Speaking of drinking beer, it's something you'll be able to do this weekend in Pittsburgh. Although Pittsburgh Buzz, Pittsburgh Events, and This Is Happening note a few other things like looking at houses in my neighborhood.
And one of my favorites, Jason Togyer, at Tube City Almanac, writes in his September 14th entry (Notice how I didn't superscript the letters? This might come up later.) why it's so hard to preserve such treasures in declining cities.
Rich Engel points out that a new city weekly is on the way — The Front. As Bullwinkle says, "This time for sure."
The P-G's Sally Kalson comes up with one more argument for the elimination of television, that is, its ubiquity. She hasn't seen any televisions in elevators in Pittsburgh, and believes it might be a "lamentable trend" we might not latch on to too quickly. I personally would like to see an elevator full of a whole bunch of cracked monitors, just like the artfully cracked glass in PPG One elevators.
I'll leave you with a picture by photoblogger Albert Song. It looks to be on the corner of McKee and Bates, the one corner I don't think I've ever been on.

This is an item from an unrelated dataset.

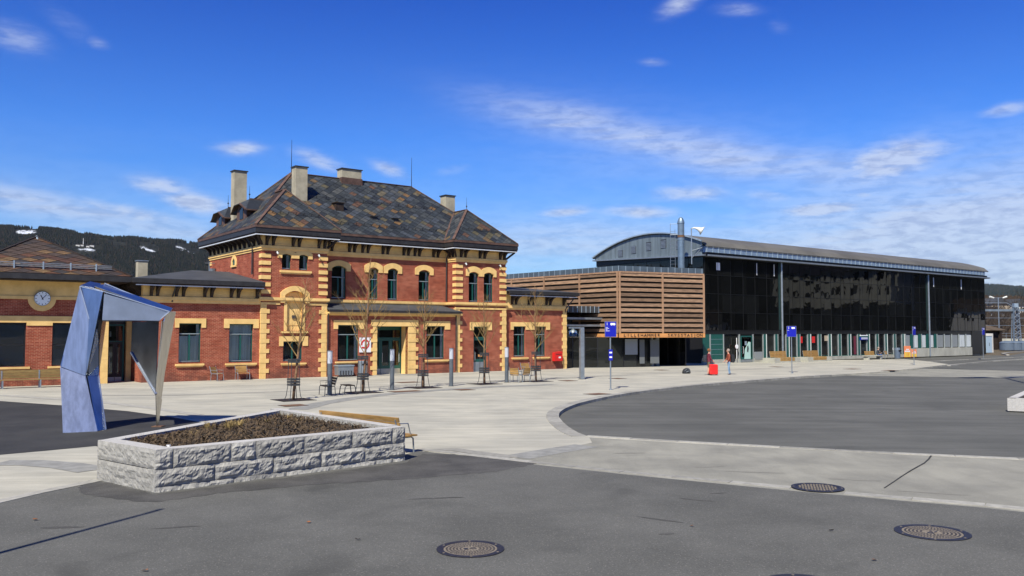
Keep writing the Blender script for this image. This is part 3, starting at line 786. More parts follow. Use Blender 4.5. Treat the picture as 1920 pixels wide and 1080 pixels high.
def arc_pts(x0, x1, zs, zc, n=12):
    return [(x0 + (x1 - x0) * i / n, zs + (zc - zs) * math.sin(math.pi * i / n) ** .8) for i in range(n + 1)]
def hood(par, x0, x1, zd, zs_i, zc_i, zs_o, zc_o, y, wd=.30, th=.06, name='window_hood'):
    """arched plaster hood over an opening x0..x1"""
    inner = [(x0, zd)] + arc_pts(x0, x1, zs_i, zc_i) + [(x1, zd)]
    outer = [(x0 - wd, zd)] + arc_pts(x0 - wd, x1 + wd, zs_o, zc_o) + [(x1 + wd, zd)]
    mb = MB(); mb.strip(outer, inner, y - th, y + .12)
    return mb.build(name, 'yellow_plaster', par)
def lintel(par, x0, x1, z0, z1, zd, o0, o1, y, th=.05):
    """straight hood z0..z1 over x0..x1 with ears reaching down to zd beside the opening o0..o1"""
    mb = MB(); mb.box(x0, x1, y - th, y + .1, z0, z1)
    mb.box(x0, o0, y - th, y + .1, zd, z0 - .001); mb.box(o1, x1, y - th, y + .1, zd, z0 - .001)
    return mb.build('window_hood', 'yellow_plaster', par)
def sill(par, x0, x1, z0, z1, y):
    mb = MB(); mb.box(x0, x1, y - .14, y + .1, z0 + .04, z1); mb.box(x0 + .05, x1 - .05, y - .08, y + .1, z0 - .05, z0 + .039)
    return mb.build('window_sill', 'yellow_plaster', par)
def quoins(par, x, z0, z1, y, direction, step=.65, hh=.27, wide=.56, narrow=.36, sep=False, side=True, sy=1):
    """corner stones of a pier at x growing in +x or -x"""
    z = z0; k = 0
    while z < z1 - .1:
        top = min(z + (step - hh), z1)
        if not sep:
            a, b = sorted((x - .035 * direction, x + narrow * direction)); mb = MB(); mb.box(a, b, y - .035, y + .3, z + .006, top - .006)
            if side: pass
            mb.build('quoin', 'yellow_plaster', par)
        if top < z1 - .05:
            a, b = sorted((x - .05 * direction, x + wide * direction)); mb = MB(); mb.box(a, b, y - .05, y + (.42 if side else .3), top, min(top + hh, z1))
            mb.build('quoin', 'yellow_plaster', par)
        z += step; k += 1
def bracket(par, x, y, z0, z1, depth, wd=.10, axis='y'):
    wd *= 1.45; depth *= 1.12
    """curved eaves bracket under the soffit, reaching outwards from the wall face at y"""
    n = 6; prof = [(0, z1), (-depth, z1), (-depth, z1 - .15)]
    for i in range(1, n):
        a = i / n * math.pi / 2
        prof.append((-depth * (1 - math.sin(a)) - .12 * math.sin(a), z1 - .15 - (z1 - .15 - z0) * (1 - math.cos(a)) ** .8))
    prof += [(-.12, z0), (0, z0)]
    mb = MB()
    if axis == 'y':
        mb.prism([(y + a, b) for a, b in prof], x - wd / 2, x + wd / 2, 'yz')
    else:
        mb.prism([(x + a, b) for a, b in prof], y - wd / 2, y + wd / 2, 'xz')
    return mb.build('bracket', 'dark_wood', par)
def downpipe(par, pts, r=.055, name='downpipe', m_='gutter_metal'):
    return MB().tube(pts, r, 8).build(name, m_, par)

# diamond slates laid on a convex roof face
def clip(poly, a, b):
    """keep the part of a 2-D polygon left of the line a->b"""
    out = []
    for i in range(len(poly)):
        p, q = poly[i], poly[(i + 1) % len(poly)]
        dp_ = (b[0] - a[0]) * (p[1] - a[1]) - (b[1] - a[1]) * (p[0] - a[0])
        dq = (b[0] - a[0]) * (q[1] - a[1]) - (b[1] - a[1]) * (q[0] - a[0])
        if dp_ >= 0: out.append(p)
        if (dp_ < 0) != (dq < 0):
            t_ = dp_ / (dp_ - dq); out.append((p[0] + (q[0] - p[0]) * t_, p[1] + (q[1] - p[1]) * t_))
    return out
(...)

If one had any questions about the sentiments of the Post-Gazette editorial board they should be laid to rest with this open lettter to John Kerry. The P-G puts together four cogent points on military service/character, Iraq, the economy, and Kerry's motivation, and makes one of the most appealing cases for electing John Kerry as our next president.
I've had friends tell me they don't trust Kerry. Trust him to not do what? To not take a budget with a surplus and start running half-trillion dollar deficits? To not squander hundreds of billions of dollars, the good will of the world, and the lives of our citizens, on misbegotten overseas wars? To not make laws created by the lobbyists of entrenched corporate interests?
I'd be very happy if we had a truer and steadier hand at the tiller come January.
If you want an interesting way to join in on the Kerry campaign, check out Revolauction, an effort started by my former neighbor and current Lawrenceville resident Jason Vrabel. Jason is happy to auction off any of your goodies for the cause, and donate the proceeds for the purpose of regime change.